## Information provided
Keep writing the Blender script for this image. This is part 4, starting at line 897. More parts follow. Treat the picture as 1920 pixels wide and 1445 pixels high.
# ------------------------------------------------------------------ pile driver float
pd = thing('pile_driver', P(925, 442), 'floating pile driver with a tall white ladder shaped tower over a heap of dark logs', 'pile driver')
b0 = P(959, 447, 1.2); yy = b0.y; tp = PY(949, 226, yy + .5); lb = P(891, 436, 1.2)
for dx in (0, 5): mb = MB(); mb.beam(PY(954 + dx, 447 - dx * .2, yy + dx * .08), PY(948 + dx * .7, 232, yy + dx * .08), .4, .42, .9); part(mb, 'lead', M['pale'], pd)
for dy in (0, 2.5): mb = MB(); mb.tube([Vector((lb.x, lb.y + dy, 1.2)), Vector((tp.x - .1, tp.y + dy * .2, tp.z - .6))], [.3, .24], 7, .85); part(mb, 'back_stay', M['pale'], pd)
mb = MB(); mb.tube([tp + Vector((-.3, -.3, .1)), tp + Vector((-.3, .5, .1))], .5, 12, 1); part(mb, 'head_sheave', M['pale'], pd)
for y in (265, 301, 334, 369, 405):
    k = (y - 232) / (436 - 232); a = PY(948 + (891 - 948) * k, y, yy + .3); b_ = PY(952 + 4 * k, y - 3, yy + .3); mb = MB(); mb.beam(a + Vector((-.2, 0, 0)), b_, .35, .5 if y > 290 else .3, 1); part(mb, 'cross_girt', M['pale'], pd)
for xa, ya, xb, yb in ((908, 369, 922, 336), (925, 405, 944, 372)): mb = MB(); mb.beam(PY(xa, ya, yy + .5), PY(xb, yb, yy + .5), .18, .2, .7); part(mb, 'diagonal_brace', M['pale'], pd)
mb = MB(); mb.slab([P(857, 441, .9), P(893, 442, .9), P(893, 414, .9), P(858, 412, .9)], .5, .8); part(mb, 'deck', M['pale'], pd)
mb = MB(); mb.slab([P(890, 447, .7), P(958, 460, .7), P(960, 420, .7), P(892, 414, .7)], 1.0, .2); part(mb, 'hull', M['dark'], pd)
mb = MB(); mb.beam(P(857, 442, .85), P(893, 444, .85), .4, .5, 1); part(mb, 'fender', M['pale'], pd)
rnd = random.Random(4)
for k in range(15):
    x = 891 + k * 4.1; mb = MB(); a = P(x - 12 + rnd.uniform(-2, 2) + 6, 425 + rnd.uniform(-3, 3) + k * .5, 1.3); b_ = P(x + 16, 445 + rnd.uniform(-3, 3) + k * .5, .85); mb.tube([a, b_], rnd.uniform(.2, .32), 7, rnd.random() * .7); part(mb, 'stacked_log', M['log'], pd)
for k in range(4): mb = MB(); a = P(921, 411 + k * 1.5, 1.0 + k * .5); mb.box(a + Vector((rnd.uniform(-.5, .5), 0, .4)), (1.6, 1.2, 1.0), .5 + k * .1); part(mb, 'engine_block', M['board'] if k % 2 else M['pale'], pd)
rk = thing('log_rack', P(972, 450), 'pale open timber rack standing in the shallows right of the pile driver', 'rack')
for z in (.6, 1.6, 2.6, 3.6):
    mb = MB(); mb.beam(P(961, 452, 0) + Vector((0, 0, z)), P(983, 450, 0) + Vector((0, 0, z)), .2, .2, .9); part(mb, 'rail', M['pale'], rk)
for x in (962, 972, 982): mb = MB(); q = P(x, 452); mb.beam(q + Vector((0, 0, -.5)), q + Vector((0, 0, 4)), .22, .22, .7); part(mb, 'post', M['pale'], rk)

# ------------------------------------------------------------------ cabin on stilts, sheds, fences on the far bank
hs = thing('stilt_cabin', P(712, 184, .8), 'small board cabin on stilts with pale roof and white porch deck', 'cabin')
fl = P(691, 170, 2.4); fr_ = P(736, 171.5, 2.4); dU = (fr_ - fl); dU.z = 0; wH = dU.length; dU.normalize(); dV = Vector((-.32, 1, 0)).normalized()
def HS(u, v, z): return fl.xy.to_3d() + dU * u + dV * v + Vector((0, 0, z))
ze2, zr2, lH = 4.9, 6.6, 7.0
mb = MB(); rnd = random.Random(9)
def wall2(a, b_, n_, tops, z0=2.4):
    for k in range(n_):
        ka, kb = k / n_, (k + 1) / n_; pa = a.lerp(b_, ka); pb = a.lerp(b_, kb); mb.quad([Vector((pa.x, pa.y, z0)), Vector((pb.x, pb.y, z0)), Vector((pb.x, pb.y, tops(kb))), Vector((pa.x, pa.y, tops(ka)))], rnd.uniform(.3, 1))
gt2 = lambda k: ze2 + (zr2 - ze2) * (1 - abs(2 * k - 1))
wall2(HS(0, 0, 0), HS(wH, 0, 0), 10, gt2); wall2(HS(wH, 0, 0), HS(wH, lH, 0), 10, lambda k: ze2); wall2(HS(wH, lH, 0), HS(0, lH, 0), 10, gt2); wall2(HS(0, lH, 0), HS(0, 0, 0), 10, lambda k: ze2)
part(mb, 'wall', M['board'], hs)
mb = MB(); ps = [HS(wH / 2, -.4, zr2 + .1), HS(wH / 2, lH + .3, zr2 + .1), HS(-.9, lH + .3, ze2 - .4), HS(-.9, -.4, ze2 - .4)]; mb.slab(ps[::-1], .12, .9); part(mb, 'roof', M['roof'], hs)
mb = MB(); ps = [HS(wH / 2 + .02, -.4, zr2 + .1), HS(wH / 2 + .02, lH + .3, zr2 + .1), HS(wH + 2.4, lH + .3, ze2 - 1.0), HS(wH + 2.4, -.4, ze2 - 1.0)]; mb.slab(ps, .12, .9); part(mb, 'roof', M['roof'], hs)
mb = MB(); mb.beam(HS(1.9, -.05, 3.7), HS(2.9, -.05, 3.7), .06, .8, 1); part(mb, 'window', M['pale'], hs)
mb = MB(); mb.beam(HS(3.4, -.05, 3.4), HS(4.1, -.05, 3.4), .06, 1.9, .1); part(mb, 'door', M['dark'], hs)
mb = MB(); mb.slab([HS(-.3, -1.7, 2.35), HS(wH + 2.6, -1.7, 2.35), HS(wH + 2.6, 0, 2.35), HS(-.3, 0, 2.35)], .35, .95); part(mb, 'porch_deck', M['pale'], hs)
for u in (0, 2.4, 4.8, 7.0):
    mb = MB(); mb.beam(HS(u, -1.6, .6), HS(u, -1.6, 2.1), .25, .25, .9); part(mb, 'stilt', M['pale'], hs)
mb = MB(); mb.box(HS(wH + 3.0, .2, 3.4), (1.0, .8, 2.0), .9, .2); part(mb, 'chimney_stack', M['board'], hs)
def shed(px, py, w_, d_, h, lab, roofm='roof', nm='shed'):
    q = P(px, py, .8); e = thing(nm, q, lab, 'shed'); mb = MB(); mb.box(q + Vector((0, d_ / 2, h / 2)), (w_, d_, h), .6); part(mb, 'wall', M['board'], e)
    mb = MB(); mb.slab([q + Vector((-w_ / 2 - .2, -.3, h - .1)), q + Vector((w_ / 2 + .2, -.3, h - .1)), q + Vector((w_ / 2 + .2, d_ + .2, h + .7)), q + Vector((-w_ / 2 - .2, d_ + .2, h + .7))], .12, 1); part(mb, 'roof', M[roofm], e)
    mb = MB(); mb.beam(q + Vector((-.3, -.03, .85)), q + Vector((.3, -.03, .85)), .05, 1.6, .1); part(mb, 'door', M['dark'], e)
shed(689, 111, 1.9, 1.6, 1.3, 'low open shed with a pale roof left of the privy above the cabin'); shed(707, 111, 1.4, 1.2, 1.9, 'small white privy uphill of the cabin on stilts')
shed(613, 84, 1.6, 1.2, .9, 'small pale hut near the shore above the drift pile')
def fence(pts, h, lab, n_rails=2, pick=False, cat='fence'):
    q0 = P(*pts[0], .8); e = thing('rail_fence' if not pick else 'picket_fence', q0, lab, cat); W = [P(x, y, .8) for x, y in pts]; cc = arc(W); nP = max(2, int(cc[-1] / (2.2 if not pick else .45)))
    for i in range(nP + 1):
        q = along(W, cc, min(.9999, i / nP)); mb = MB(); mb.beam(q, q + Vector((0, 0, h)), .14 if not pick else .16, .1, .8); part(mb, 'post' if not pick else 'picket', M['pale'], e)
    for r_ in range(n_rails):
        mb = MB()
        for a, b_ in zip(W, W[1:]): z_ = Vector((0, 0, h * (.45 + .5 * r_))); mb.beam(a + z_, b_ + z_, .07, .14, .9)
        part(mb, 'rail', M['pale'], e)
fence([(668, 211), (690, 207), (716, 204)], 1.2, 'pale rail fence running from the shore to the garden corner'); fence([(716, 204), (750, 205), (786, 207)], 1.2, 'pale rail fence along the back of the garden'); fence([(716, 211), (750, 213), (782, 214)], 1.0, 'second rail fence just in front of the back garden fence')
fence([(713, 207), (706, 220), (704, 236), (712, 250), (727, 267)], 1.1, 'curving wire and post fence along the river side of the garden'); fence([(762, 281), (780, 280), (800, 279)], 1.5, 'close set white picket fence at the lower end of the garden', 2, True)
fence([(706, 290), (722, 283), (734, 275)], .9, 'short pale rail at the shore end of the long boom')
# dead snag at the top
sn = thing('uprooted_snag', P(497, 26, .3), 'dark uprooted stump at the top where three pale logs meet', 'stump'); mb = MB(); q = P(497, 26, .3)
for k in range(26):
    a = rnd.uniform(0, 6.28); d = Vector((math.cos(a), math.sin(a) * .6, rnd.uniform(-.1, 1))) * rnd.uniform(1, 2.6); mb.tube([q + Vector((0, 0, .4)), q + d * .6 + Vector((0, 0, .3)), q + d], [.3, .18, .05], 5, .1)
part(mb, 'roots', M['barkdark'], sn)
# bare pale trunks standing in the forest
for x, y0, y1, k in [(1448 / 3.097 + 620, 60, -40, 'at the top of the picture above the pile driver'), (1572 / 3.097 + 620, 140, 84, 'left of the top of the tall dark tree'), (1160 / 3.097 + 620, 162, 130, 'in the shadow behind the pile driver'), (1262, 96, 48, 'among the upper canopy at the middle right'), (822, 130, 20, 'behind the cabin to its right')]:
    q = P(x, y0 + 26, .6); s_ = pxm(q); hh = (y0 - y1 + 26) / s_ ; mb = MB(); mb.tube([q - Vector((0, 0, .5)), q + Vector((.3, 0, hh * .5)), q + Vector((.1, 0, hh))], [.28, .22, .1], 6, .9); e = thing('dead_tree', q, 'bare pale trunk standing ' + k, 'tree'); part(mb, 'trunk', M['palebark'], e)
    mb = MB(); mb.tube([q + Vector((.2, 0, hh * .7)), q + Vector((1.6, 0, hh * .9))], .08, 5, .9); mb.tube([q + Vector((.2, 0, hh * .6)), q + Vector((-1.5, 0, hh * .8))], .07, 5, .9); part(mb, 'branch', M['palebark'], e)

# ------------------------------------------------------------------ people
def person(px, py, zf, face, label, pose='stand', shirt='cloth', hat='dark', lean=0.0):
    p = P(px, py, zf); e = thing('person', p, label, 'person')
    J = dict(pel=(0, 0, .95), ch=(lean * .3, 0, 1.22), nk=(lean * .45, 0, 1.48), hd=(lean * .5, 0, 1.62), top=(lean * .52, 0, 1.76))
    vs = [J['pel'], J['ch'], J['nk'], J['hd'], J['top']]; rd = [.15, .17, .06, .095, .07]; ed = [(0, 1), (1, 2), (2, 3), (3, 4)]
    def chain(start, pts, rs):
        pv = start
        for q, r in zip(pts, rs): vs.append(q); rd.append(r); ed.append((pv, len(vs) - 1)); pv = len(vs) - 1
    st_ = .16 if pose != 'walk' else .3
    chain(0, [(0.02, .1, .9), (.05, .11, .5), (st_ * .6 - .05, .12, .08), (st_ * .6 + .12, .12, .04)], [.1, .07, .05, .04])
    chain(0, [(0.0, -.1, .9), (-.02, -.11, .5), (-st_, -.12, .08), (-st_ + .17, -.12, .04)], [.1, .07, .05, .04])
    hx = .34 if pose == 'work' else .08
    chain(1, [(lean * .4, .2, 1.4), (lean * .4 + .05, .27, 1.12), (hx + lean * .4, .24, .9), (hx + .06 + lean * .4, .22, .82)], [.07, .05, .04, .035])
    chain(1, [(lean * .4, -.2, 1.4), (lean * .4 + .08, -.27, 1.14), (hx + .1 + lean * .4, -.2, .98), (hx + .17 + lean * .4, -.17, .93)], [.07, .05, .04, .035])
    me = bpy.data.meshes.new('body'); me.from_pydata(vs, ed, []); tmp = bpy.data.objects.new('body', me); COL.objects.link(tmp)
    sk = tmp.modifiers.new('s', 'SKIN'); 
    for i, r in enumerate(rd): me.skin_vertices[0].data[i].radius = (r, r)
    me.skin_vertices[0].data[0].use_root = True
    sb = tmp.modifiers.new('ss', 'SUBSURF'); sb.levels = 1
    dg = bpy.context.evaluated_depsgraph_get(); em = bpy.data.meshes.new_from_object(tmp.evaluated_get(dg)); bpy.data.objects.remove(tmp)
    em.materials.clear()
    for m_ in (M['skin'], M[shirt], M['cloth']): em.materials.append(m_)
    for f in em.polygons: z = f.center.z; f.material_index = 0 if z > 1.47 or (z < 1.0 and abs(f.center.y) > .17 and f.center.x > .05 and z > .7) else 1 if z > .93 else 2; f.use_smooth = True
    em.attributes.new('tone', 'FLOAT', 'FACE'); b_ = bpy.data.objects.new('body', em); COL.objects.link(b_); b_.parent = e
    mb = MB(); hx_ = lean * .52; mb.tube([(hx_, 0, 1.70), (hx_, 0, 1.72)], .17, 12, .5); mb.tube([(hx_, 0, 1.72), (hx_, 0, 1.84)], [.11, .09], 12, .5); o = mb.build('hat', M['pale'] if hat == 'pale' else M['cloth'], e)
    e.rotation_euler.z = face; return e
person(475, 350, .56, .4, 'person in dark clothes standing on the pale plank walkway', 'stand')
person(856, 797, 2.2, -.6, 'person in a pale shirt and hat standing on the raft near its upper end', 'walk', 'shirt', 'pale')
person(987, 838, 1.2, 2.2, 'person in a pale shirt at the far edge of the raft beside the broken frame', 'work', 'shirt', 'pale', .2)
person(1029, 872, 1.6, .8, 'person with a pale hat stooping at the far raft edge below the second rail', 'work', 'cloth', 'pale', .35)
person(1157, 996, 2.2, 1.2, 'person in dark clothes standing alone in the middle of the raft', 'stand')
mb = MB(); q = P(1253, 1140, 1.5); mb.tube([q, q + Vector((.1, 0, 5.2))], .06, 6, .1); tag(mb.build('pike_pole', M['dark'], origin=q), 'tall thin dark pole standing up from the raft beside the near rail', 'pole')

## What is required
Extract all lines from the material above that include the word "picture".

## Correct answer
Keep writing the Blender script for this image. This is part 4, starting at line 897. More parts follow. Treat the picture as 1920 pixels wide and 1445 pixels high.
for x, y0, y1, k in [(1448 / 3.097 + 620, 60, -40, 'at the top of the picture above the pile driver'), (1572 / 3.097 + 620, 140, 84, 'left of the top of the tall dark tree'), (1160 / 3.097 + 620, 162, 130, 'in the shadow behind the pile driver'), (1262, 96, 48, 'among the upper canopy at the middle right'), (822, 130, 20, 'behind the cabin to its right')]:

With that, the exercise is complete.